▶ _Your task_:
Write out every line of the material exactly as it appears.
<<<<
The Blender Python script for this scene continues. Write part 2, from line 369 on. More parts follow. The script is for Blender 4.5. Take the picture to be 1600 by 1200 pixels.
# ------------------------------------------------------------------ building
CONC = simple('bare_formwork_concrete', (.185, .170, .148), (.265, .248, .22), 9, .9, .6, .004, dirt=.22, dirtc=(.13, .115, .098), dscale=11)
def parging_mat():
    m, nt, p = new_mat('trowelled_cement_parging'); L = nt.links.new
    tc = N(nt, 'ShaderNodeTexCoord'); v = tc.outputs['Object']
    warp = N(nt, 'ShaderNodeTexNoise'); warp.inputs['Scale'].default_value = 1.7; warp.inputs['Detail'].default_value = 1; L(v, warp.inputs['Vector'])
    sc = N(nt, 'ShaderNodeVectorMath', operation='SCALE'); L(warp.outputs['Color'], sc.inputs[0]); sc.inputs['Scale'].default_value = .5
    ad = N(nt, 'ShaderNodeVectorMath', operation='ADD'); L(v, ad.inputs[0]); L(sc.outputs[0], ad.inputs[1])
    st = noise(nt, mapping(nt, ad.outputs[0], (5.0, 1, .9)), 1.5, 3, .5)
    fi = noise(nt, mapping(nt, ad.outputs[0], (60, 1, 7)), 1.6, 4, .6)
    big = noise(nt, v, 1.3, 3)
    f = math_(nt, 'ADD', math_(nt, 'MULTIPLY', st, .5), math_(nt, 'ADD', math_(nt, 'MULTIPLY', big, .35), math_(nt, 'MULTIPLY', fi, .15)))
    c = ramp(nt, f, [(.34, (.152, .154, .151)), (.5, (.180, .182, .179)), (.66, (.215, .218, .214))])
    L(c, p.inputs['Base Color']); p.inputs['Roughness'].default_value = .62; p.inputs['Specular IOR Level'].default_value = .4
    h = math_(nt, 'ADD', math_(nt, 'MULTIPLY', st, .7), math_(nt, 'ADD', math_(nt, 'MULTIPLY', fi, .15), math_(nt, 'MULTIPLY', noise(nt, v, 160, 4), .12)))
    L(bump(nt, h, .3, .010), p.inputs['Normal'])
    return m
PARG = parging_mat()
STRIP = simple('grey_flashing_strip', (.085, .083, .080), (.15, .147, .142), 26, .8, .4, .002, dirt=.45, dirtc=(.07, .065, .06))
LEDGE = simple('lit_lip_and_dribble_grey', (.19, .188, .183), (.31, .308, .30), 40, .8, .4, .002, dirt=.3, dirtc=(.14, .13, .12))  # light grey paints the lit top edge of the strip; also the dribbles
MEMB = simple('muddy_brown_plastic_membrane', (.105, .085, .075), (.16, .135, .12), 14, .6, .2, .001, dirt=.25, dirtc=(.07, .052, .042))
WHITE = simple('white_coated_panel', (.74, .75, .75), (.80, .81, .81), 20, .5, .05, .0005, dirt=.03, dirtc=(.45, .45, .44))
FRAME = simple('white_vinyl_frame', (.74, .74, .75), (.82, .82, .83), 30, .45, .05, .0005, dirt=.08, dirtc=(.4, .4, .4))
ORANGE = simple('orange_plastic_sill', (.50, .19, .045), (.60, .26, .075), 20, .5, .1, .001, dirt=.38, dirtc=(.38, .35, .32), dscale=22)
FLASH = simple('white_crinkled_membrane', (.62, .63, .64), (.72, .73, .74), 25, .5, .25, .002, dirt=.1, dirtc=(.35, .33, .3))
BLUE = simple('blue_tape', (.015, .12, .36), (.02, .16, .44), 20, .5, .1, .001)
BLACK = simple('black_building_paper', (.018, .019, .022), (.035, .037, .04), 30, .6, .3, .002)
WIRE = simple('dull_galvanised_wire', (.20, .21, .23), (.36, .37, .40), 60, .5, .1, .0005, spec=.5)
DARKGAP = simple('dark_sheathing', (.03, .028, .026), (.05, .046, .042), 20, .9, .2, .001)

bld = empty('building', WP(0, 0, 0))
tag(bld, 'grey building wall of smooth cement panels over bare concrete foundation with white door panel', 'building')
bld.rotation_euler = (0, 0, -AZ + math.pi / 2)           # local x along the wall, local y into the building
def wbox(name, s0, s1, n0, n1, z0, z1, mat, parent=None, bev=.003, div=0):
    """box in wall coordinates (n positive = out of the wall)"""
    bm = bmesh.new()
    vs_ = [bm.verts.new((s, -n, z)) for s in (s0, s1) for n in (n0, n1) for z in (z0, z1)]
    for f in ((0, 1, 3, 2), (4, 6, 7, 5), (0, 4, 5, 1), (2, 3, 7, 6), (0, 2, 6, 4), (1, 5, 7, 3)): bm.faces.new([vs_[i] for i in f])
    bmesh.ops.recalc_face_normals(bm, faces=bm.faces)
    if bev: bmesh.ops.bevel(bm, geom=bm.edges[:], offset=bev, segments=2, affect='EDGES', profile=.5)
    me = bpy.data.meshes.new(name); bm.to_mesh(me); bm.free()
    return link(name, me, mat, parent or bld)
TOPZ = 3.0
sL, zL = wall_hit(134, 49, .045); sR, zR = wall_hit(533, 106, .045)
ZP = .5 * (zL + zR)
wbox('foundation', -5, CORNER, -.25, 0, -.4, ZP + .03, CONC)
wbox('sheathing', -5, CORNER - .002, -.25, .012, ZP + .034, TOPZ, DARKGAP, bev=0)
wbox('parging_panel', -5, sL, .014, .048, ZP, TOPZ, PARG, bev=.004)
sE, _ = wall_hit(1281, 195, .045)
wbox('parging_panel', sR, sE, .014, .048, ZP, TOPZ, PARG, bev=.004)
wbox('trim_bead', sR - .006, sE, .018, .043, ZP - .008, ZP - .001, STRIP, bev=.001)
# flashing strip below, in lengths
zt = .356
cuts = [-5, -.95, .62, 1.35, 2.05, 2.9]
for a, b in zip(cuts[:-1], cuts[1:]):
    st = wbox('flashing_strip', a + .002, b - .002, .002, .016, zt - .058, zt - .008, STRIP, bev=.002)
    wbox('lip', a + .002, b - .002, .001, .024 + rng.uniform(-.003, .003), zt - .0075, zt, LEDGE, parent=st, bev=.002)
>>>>
▶ _The output_:
The Blender Python script for this scene continues. Write part 2, from line 369 on. More parts follow. The script is for Blender 4.5. Take the picture to be 1600 by 1200 pixels.
# ------------------------------------------------------------------ building
CONC = simple('bare_formwork_concrete', (.185, .170, .148), (.265, .248, .22), 9, .9, .6, .004, dirt=.22, dirtc=(.13, .115, .098), dscale=11)
def parging_mat():
    m, nt, p = new_mat('trowelled_cement_parging'); L = nt.links.new
    tc = N(nt, 'ShaderNodeTexCoord'); v = tc.outputs['Object']
    warp = N(nt, 'ShaderNodeTexNoise'); warp.inputs['Scale'].default_value = 1.7; warp.inputs['Detail'].default_value = 1; L(v, warp.inputs['Vector'])
    sc = N(nt, 'ShaderNodeVectorMath', operation='SCALE'); L(warp.outputs['Color'], sc.inputs[0]); sc.inputs['Scale'].default_value = .5
    ad = N(nt, 'ShaderNodeVectorMath', operation='ADD'); L(v, ad.inputs[0]); L(sc.outputs[0], ad.inputs[1])
    st = noise(nt, mapping(nt, ad.outputs[0], (5.0, 1, .9)), 1.5, 3, .5)
    fi = noise(nt, mapping(nt, ad.outputs[0], (60, 1, 7)), 1.6, 4, .6)
    big = noise(nt, v, 1.3, 3)
    f = math_(nt, 'ADD', math_(nt, 'MULTIPLY', st, .5), math_(nt, 'ADD', math_(nt, 'MULTIPLY', big, .35), math_(nt, 'MULTIPLY', fi, .15)))
    c = ramp(nt, f, [(.34, (.152, .154, .151)), (.5, (.180, .182, .179)), (.66, (.215, .218, .214))])
    L(c, p.inputs['Base Color']); p.inputs['Roughness'].default_value = .62; p.inputs['Specular IOR Level'].default_value = .4
    h = math_(nt, 'ADD', math_(nt, 'MULTIPLY', st, .7), math_(nt, 'ADD', math_(nt, 'MULTIPLY', fi, .15), math_(nt, 'MULTIPLY', noise(nt, v, 160, 4), .12)))
    L(bump(nt, h, .3, .010), p.inputs['Normal'])
    return m
PARG = parging_mat()
STRIP = simple('grey_flashing_strip', (.085, .083, .080), (.15, .147, .142), 26, .8, .4, .002, dirt=.45, dirtc=(.07, .065, .06))
LEDGE = simple('lit_lip_and_dribble_grey', (.19, .188, .183), (.31, .308, .30), 40, .8, .4, .002, dirt=.3, dirtc=(.14, .13, .12))  # light grey paints the lit top edge of the strip; also the dribbles
MEMB = simple('muddy_brown_plastic_membrane', (.105, .085, .075), (.16, .135, .12), 14, .6, .2, .001, dirt=.25, dirtc=(.07, .052, .042))
WHITE = simple('white_coated_panel', (.74, .75, .75), (.80, .81, .81), 20, .5, .05, .0005, dirt=.03, dirtc=(.45, .45, .44))
FRAME = simple('white_vinyl_frame', (.74, .74, .75), (.82, .82, .83), 30, .45, .05, .0005, dirt=.08, dirtc=(.4, .4, .4))
ORANGE = simple('orange_plastic_sill', (.50, .19, .045), (.60, .26, .075), 20, .5, .1, .001, dirt=.38, dirtc=(.38, .35, .32), dscale=22)
FLASH = simple('white_crinkled_membrane', (.62, .63, .64), (.72, .73, .74), 25, .5, .25, .002, dirt=.1, dirtc=(.35, .33, .3))
BLUE = simple('blue_tape', (.015, .12, .36), (.02, .16, .44), 20, .5, .1, .001)
BLACK = simple('black_building_paper', (.018, .019, .022), (.035, .037, .04), 30, .6, .3, .002)
WIRE = simple('dull_galvanised_wire', (.20, .21, .23), (.36, .37, .40), 60, .5, .1, .0005, spec=.5)
DARKGAP = simple('dark_sheathing', (.03, .028, .026), (.05, .046, .042), 20, .9, .2, .001)

bld = empty('building', WP(0, 0, 0))
tag(bld, 'grey building wall of smooth cement panels over bare concrete foundation with white door panel', 'building')
bld.rotation_euler = (0, 0, -AZ + math.pi / 2)           # local x along the wall, local y into the building
def wbox(name, s0, s1, n0, n1, z0, z1, mat, parent=None, bev=.003, div=0):
    """box in wall coordinates (n positive = out of the wall)"""
    bm = bmesh.new()
    vs_ = [bm.verts.new((s, -n, z)) for s in (s0, s1) for n in (n0, n1) for z in (z0, z1)]
    for f in ((0, 1, 3, 2), (4, 6, 7, 5), (0, 4, 5, 1), (2, 3, 7, 6), (0, 2, 6, 4), (1, 5, 7, 3)): bm.faces.new([vs_[i] for i in f])
    bmesh.ops.recalc_face_normals(bm, faces=bm.faces)
    if bev: bmesh.ops.bevel(bm, geom=bm.edges[:], offset=bev, segments=2, affect='EDGES', profile=.5)
    me = bpy.data.meshes.new(name); bm.to_mesh(me); bm.free()
    return link(name, me, mat, parent or bld)
TOPZ = 3.0
sL, zL = wall_hit(134, 49, .045); sR, zR = wall_hit(533, 106, .045)
ZP = .5 * (zL + zR)
wbox('foundation', -5, CORNER, -.25, 0, -.4, ZP + .03, CONC)
wbox('sheathing', -5, CORNER - .002, -.25, .012, ZP + .034, TOPZ, DARKGAP, bev=0)
wbox('parging_panel', -5, sL, .014, .048, ZP, TOPZ, PARG, bev=.004)
sE, _ = wall_hit(1281, 195, .045)
wbox('parging_panel', sR, sE, .014, .048, ZP, TOPZ, PARG, bev=.004)
wbox('trim_bead', sR - .006, sE, .018, .043, ZP - .008, ZP - .001, STRIP, bev=.001)
# flashing strip below, in lengths
zt = .356
cuts = [-5, -.95, .62, 1.35, 2.05, 2.9]
for a, b in zip(cuts[:-1], cuts[1:]):
    st = wbox('flashing_strip', a + .002, b - .002, .002, .016, zt - .058, zt - .008, STRIP, bev=.002)
    wbox('lip', a + .002, b - .002, .001, .024 + rng.uniform(-.003, .003), zt - .0075, zt, LEDGE, parent=st, bev=.002)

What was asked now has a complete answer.